The leaders of the community want to set a trap for Jesus so they manage to catch a woman in the very act of adultery. The whole thing stinks of deception, manipulation, and hypocrisy. Fortunately, Jesus turns the tables on these evil people and saves the woman from certain death. Their conversation concludes:

“Then Jesus stood up again and said to the woman, “Where are your accusers? Didn’t even one of them condemn you?” “No, Lord,” she said. And Jesus said, “Neither do I. Go and sin no more.””   John 8:10-11 NLT.

This got me thinking about how we often approach this beautiful passage in John 8. Whenever it comes up in a discussion, there’s always one person who really wants to stress “Go and sin no more.”

But what a minute. Let’s put ourselves in the woman’s shoes. It’s very likely that this woman is the same one who would later take every penny she had to buy ointment that she would use to wash Jesus’ feet. That means it’s very likely she’s Mary, sister of Lazarus and niece of Simon the Pharisee. How did she find herself being accused of adultery and being threatened with death?
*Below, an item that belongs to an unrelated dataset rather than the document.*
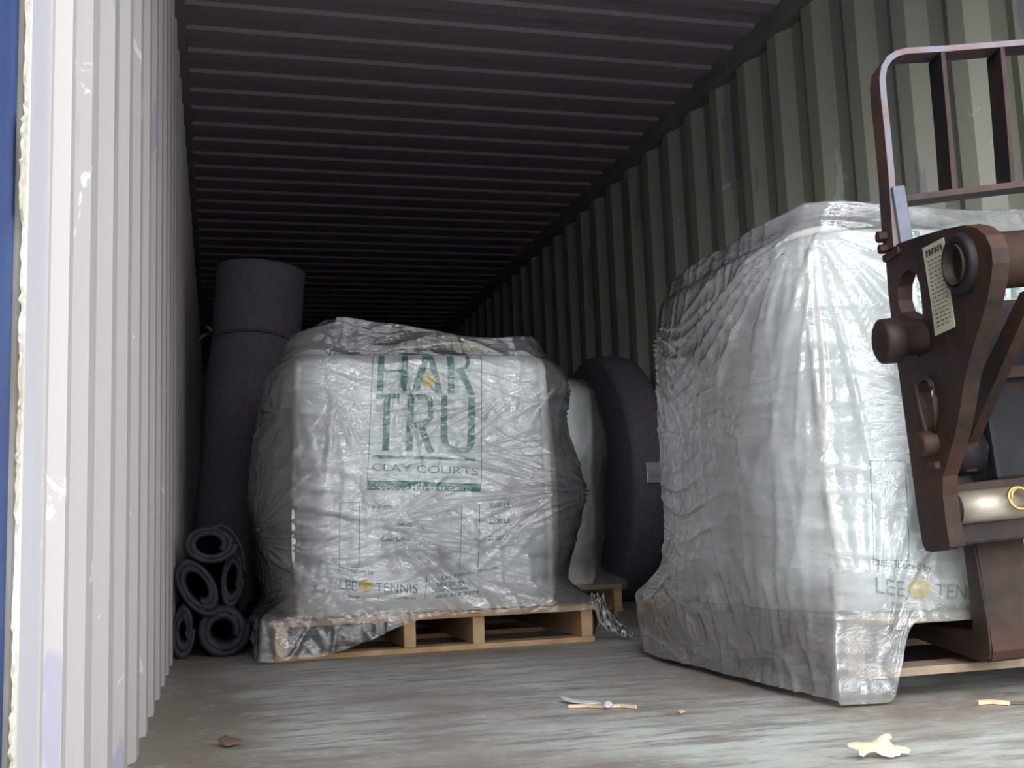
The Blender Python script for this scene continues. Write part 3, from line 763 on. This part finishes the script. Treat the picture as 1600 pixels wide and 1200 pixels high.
# pivot pin with its thick head, sticking out to the left
pn = on_a(1441, 528, PA)
bm = bmesh.new(); lathe(bm, (PA - .085, pn.y, pn.z), (1, 0, 0), [(0, .001), (0, .037), (.004, .043), (.034, .044), (.038, .040), (.040, .031), (.10, .031)], 36)
for e in bm.edges: e.smooth = True
bm_obj('pivot_pin', bm, M_IRON_B, fk, True)
# small pin low on the plate
p2 = on_a(1459, 692, PA)
bm = bmesh.new(); lathe(bm, (PA - .03, p2.y, p2.z), (1, 0, 0), [(0, .001), (0, .020), (.004, .024), (.04, .024)], 24); bm_obj('lower_pin', bm, M_IRON, fk, True)
bm = bmesh.new(); box(bm, PA - .012, PA, p2.y - .018, p2.y + .018, p2.z - .050, p2.z - .036, .003); bm_obj('pin_stop', bm, M_IRON_B, fk)
# paper label on the plate
lb = [(1441, 388), (1474, 371), (1478, 400), (1484, 450), (1492, 511), (1461, 525), (1454, 470), (1446, 420)]
bm = bmesh.new(); vs = [bm.verts.new(on_a(x, y, PA - .0015)) for x, y in lb]; bm.faces.new(vs); lab = bm_obj('paper_label', bm, M_LABEL, fk)
md = lab.modifiers.new('t', 'SOLIDIFY'); md.thickness = .001
bm = bmesh.new(); rg2 = random.Random(3)
def lp(u, v):
    x0, y0 = 1441 + 20 * v, 388 + 137 * v; x1, y1 = 1474 + 18 * v, 371 + 140 * v; return on_a(x0 + (x1 - x0) * u, y0 + (y1 - y0) * u, PA - .0026)
def bar(u0, u1, v0, v1):
    bm.faces.new([bm.verts.new(lp(u, v)) for u, v in ((u0, v0), (u1, v0), (u1, v1), (u0, v1))])
u = .12
for k in range(6):
    bar(u, u + .07, .05, .12); bar(u, u + .11, .05 + .03 * (k % 2), .075 + .03 * (k % 2)); u += .135
for k in range(17):
    v = .17 + k * .046
    u = .14
    while u < .82:
        l = rg2.uniform(.06, .2); bar(u, min(.88, u + l), v, v + .010); u += l + .06
o = bm_obj('label_text', bm, M_LABEL_INK, lab)
# lower cross beam, fork shaft with a bright band painted as its highlight
z_hi = on_b(1500, 755, -.13).z; z_lo = on_b(1500, 853, -.13).z
bm = bmesh.new(); box(bm, PA + .030, AW, -.135, -.055, z_lo, z_hi, .006); bm_obj('lower_beam', bm, M_IRON_B, fk)
sc = on_b(1540, 790, -.15)
bm = bmesh.new(); cyl(bm, (PA + .035, -.140, sc.z), (AW, -.140, sc.z), .030, seg=30); bm_obj('fork_shaft', bm, M_IRON_B, fk, True)
bm = bmesh.new(); a0 = on_b(1505, 788, -.17).x; cyl(bm, (a0, -.140, sc.z), (a0 + .14, -.140, sc.z), .0315, seg=30); bm_obj('highlight_band', bm, M_STEEL, fk, True)  # paler sleeve standing in for the highlight on the shaft
rr = on_b(1594, 778, -.19)
bm = bmesh.new(); tube(bm, [(rr.x + .021 * cos(a), -.188 + .006 * sin(a), rr.z + .021 * sin(a)) for a in [2 * pi * k / 28 for k in range(28)]], .0034, 8, True)
tube(bm, [(rr.x + .018 * cos(a) + .003, -.183 + .004 * cos(a), rr.z + .019 * sin(a)) for a in [2 * pi * k / 28 for k in range(28)]], .0026, 8, True)
bm_obj('retaining_ring', bm, M_BRASS, fk, True)
# middle cross bars and inner links (dark mechanism)
q = on_b(1590, 580, -.16)
bm = bmesh.new(); box(bm, PA + .10, AW, -.16, -.13, q.z - .012, q.z + .012, .003); bm_obj('middle_bar', bm, M_IRON_B, fk)
q = on_b(1560, 697, -.10)
bm = bmesh.new(); cyl(bm, (PA + .03, -.10, q.z), (AW, -.10, q.z), .017, seg=24); bm_obj('tilt_shaft', bm, M_IRON_B, fk, True)
hubc = (PA + .085, -.10, q.z)
bm = bmesh.new(); cyl(bm, (PA + .07, -.10, q.z), (PA + .135, -.10, q.z), .052, seg=32); bm_obj('shaft_collar', bm, M_IRON_K, fk, True)
bm = bmesh.new()
h0 = Vector((0, hub.y - .02, hub.z - .06)); h1 = Vector((0, -.10, q.z))
for a in (PA + .095,):
    for d0, d1 in (((h0.y - .03, h0.z), (h0.y + .02, h0.z)),): pass
    vs = [(h0.y - .035, h0.z), (h0.y + .02, h0.z), (h1.y + .045, h1.z + .01), (h1.y + .02, h1.z - .05), (h1.y - .03, h1.z - .045), (h1.y - .055, h1.z + .01)]
    fa = [bm.verts.new((a, y, z)) for y, z in vs]; fb = [bm.verts.new((a + .022, y, z)) for y, z in vs]
    bm.faces.new(fa[::-1]); bm.faces.new(fb)
    for k in range(6): bm.faces.new((fa[k], fa[(k + 1) % 6], fb[(k + 1) % 6], fb[k]))
bm_obj('inner_link', bm, M_IRON, fk)
bm = bmesh.new(); box(bm, .03, .47, -.13, -.02, z_hi - .005, hub.z - .02, .01); bm_obj('boom_head', bm, M_IRON_K, fk)
bm = bmesh.new(); box(bm, .20, .38, -.42, -.12, z_hi + .16, z_hi + .36, .012); bm_obj('boom', bm, M_IRON_K, fk)
# forks
def fork(a0, name='fork'):
    prof = [(-.050, .0), (-.044, -.010), (-.03, -.016), (0.0, -.014), (.30, .010), (.84, .052), (.84, .062), (.02, .062), (.006, .070), (0.0, .085)]
    top_ = z_lo + .02
    prof = [(-.055, top_), (-.058, .08), (-.056, .02), (-.046, .002), (-.03, -.004), (.0, -.004), (.30, .016), (.80, .040), (.80, .050), (.03, .050), (.008, .056), (-.002, .075), (-.004, top_)]
    bm = bmesh.new(); fa = [bm.verts.new((a0, b, c)) for b, c in prof]; fb = [bm.verts.new((a0 + .105, b, c)) for b, c in prof]
    bm.faces.new(fa); bm.faces.new(fb[::-1]); n = len(prof)
    for k in range(n): bm.faces.new((fa[k], fb[k], fb[(k + 1) % n], fa[(k + 1) % n]))
    bmesh.ops.bevel(bm, geom=[e for e in bm.edges if abs(e.verts[0].co.x - e.verts[1].co.x) < .001], offset=.004, segments=2, affect='EDGES')
    bm_obj('fork', bm, M_IRON_B, fk)
fork(0.0); fork(.36)
# load guard: bent flat-bar hoop, upright bars and a bottom rail, standing on brackets
GB0 = on_a(1400, 384, PA).y                      # its side towards the truck
DEP = .052
def g(px, py): v = on_b(px, py, GB0); return v.x, v.z
def flat_bar(bm, path, half, b0, b1):
    """flat bar bent along a path in the a-c plane; path of (a, c)"""
    pr = None; n = len(path)
    for i, (a, c) in enumerate(path):
        p0 = path[max(0, i - 1)]; p1 = path[min(n - 1, i + 1)]; dx, dz = p1[0] - p0[0], p1[1] - p0[1]; l = hypot(dx, dz); nx, nz = -dz / l * half, dx / l * half
        cur = [bm.verts.new((a + nx, b0, c + nz)), bm.verts.new((a + nx, b1, c + nz)), bm.verts.new((a - nx, b1, c - nz)), bm.verts.new((a - nx, b0, c - nz))]
        if pr:
            for k in range(4): bm.faces.new((pr[k], pr[(k + 1) % 4], cur[(k + 1) % 4], cur[k]))
        else: bm.faces.new(cur[::-1])
        pr = cur
    bm.faces.new(pr)
hoop_px = [(1401, 385), (1397, 330), (1393, 270), (1387, 205), (1381, 150), (1379, 122), (1382, 104), (1390, 91), (1402, 83), (1418, 79)]
hoop = [g(*p) for p in hoop_px]
a_end = AW + .03
g1 = g(1480, 75.5); g2 = g(1598, 66); sl = (g2[1] - g1[1]) / (g2[0] - g1[0])
hoop.append(g1); hoop.append(g2)
aR = a_end - (hoop[5][0] - hoop[0][0])
top_c = g2[1]
hoop.append((aR - .06, top_c)); 
for k in range(1, 7):
    t_ = pi / 2 * k / 6; hoop.append((aR - .06 + .06 * sin(t_), top_c - .06 * (1 - cos(t_))))
hoop += [(aR, top_c - .2), (aR, hoop[0][1])]
bm = bmesh.new(); flat_bar(bm, hoop, .006, GB0 + .0022, GB0 + DEP); bm_obj('guard_frame', bm, M_GRILLE, fk)
bm = bmesh.new(); flat_bar(bm, hoop, .0062, GB0, GB0 + .0024); bm_obj('lit_frame_edge', bm, M_GREY_EDGE, fk)  # thin pale strip paints the lit edge of the hoop
for (x0, y0, x1, y1) in ((1474, 80, 1492, 296), (1567, 73, 1584, 287)):
    bm = bmesh.new(); flat_bar(bm, [g(x0, y0), g((x0 + x1) / 2 + .8, (y0 + y1) / 2), g(x1, y1)], .0042, GB0 + .004, GB0 + .060); bm_obj('guard_bar', bm, M_IRON_K, fk)
    bm = bmesh.new(); flat_bar(bm, [g(x0, y0), g((x0 + x1) / 2 + .8, (y0 + y1) / 2), g(x1, y1)], .0044, GB0 + .002, GB0 + .0042); bm_obj('lit_bar_edge', bm, M_IRON_B, fk)  # browner strip paints the lit edge of each black bar
d_ = g(1584, 287)[0] - g(1492, 296)[0]
for k in (1, 2, 3):
    if g(1584, 287)[0] + d_ * k < aR - .03:
        a_ = g(1584, 287)[0] + d_ * k; bm = bmesh.new(); box(bm, a_ - .004, a_ + .004, GB0, GB0 + .06, g(1584, 287)[1], top_c, 0); bm_obj('guard_bar', bm, M_IRON_K, fk)
bm = bmesh.new(); r0 = g(1398, 312); r1_ = g(1598, 287); flat_bar(bm, [r0, g(1490, 300), r1_, (aR, r1_[1])], .006, GB0, GB0 + .05); bm_obj('guard_rail', bm, M_GRILLE, fk)
# brackets carrying the guard
for a_ in (g(1401, 340)[0], aR):
    c0 = g(1401, 385)[1]; c1 = g(1397, 293)[1]
    bm = bmesh.new(); box(bm, a_ - .004, a_ + .022, GB0 - .012, GB0 + .020, c0 - .005, c1, .003); bm_obj('guard_bracket', bm, simple('bracket_paint', (.06, .07, .10), (.10, .11, .15), 12, .5), fk)
    bm = bmesh.new(); box(bm, a_ - .016, a_ + .028, GB0 - .016, GB0 + .06, c0 - .018, c0 - .003, .003)
    cyl(bm, (a_ - .03, GB0 + .035, c0 + .03), (a_ - .006, GB0 + .035, c0 + .03), .012, seg=6); cyl(bm, (a_ - .03, GB0 + .035, c0 + .005), (a_ - .006, GB0 + .035, c0 + .005), .010, seg=6)
    bm_obj('bracket_foot', bm, M_IRON, fk)

# ------------------------------------------------------------------ litter on the floor
def slab_from_px(pts, tilt, th, name, mat, label, cat, z0=.004, curl=.0):
    """outline mapped on a plane rising away from the camera by 'tilt'"""
    base = at_z(sum(p[0] for p in pts) / len(pts), max(p[1] for p in pts), z0)
    n = Vector((0, -sin(tilt), cos(tilt))); bm = bmesh.new()
    vs = [bm.verts.new(at_plane(x, y, base, n)) for x, y in pts]; f = bm.faces.new(vs)
    bmesh.ops.triangulate(bm, faces=[f]); bmesh.ops.subdivide_edges(bm, edges=bm.edges[:], cuts=3, use_grid_fill=True)
    c = sum((v.co for v in bm.verts), Vector()) / len(bm.verts)
    for v in bm.verts:
        v.co -= Vector((c.x, c.y, 0)); v.co.z = max(.0015, v.co.z + curl * noise.noise(v.co * 22) + curl * .6 * hypot(v.co.x, v.co.y) / .05)
    o = bm_obj(name, bm, mat, None, True); o.location = (c.x, c.y, 0)
    md = o.modifiers.new('t', 'SOLIDIFY'); md.thickness = th; md.offset = 1
    return tag(o, label, cat)
L8 = lambda pts: [(1280 + x / 5, 1080 + y / 5) for x, y in pts]
slab_from_px(L8([(215, 425), (225, 455), (270, 465), (305, 470), (310, 510), (345, 520), (385, 480), (430, 470), (490, 500), (540, 515), (570, 485), (600, 515), (630, 515), (640, 495), (700, 500), (715, 470),
              (680, 440), (600, 430), (550, 425), (545, 390), (570, 365), (550, 335), (510, 335), (470, 360), (440, 385), (410, 400), (330, 405), (280, 405)]),
             math.radians(32), .0012, 'oak_leaf', M_LEAF, 'pale dry lobed oak leaf on the floor at the lower right', 'leaf', curl=.004)
slab_from_px([(340, 1156), (352, 1150), (362, 1154), (376, 1157), (381, 1162), (366, 1163), (356, 1166), (346, 1163)], math.radians(15), .001, 'dead_leaf', M_DARKLEAF,
             'small dark brown dead leaf near the left wall', 'leaf', curl=.004)
def stick(pts, r, name, mat, label, cat='wood splinter'):
    ps = [at_z(x, y, r) for x, y in pts]; c = sum(ps, Vector()) / len(ps); bm = bmesh.new()
    bits = []
    for k, p in enumerate(ps): bits.append(p - Vector((c.x, c.y, 0)))
    tube(bm, bits, r, 5)
    for v in bm.verts: v.co.z = max(0, v.co.z)
    o = bm_obj(name, bm, mat); o.location = (c.x, c.y, 0); return tag(o, label, cat)
stick([(888, 1104), (915, 1103), (942, 1104), (970, 1103), (994, 1105)], .0042, 'wood_splinter', M_TWIG, 'thin orange wood splinter lying in mid floor')
stick([(1528, 1098), (1550, 1097), (1577, 1099)], .005, 'wood_splinter', M_TWIG, 'short pale wood chip on the floor below the fork')
stick([(1578, 1098), (1600, 1099), (1640, 1100)], .003, 'wood_splinter', M_DARKLEAF, 'thin dark splinter leaving the frame at the right')
slab_from_px([(872, 1088), (884, 1090), (905, 1094), (930, 1096), (940, 1100), (925, 1101), (903, 1099), (882, 1095)], math.radians(4), .001, 'plastic_scrap', M_SCRAP, 'torn scrap of clear film touching the orange splinter', 'plastic scrap', curl=.002)
slab_from_px([(944, 1100), (949, 1097), (955, 1099), (957, 1103), (950, 1107), (944, 1105)], math.radians(20), .004, 'pebble', M_SCRAP, 'small pale pebble touching the orange splinter', 'pebble')
slab_from_px([(1058, 1111), (1066, 1109), (1071, 1112), (1064, 1115)], math.radians(10), .002, 'wood_crumb', M_TWIG, 'small orange wood crumb to the right of the splinter', 'wood chip')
Evidence suggests that her uncle Simon, led Mary into it and may have even led her to a life of prostitution. That would not have been a life with very many options. Today we know that most prostitutes are not choosing that life because they are licentious, sin-loving, women enjoying the profits of their sin. More often they are in that life through a series of abuses in a society that chews women up and spits them out.

So the one way to look at this is Jesus saves her from being murdered and then says, “Stop being such a screw up.” My initial thought is, that doesn’t make me want to take every penny, buy ointment, and then fall at Jesus’ feet as I weep in gratitude.

But what if we see that sin is much more than the bad things we do? Ultimately sin is being separated from God; alienated, unreconciled, broken. What if we brought this deeper, broader, understanding into this passage?

Jesus saves her from being murdered and then says to this woman who has been abused, manipulated, and then left for dead, “I will never condemn you; never let go of me.” Would that make your heart sing?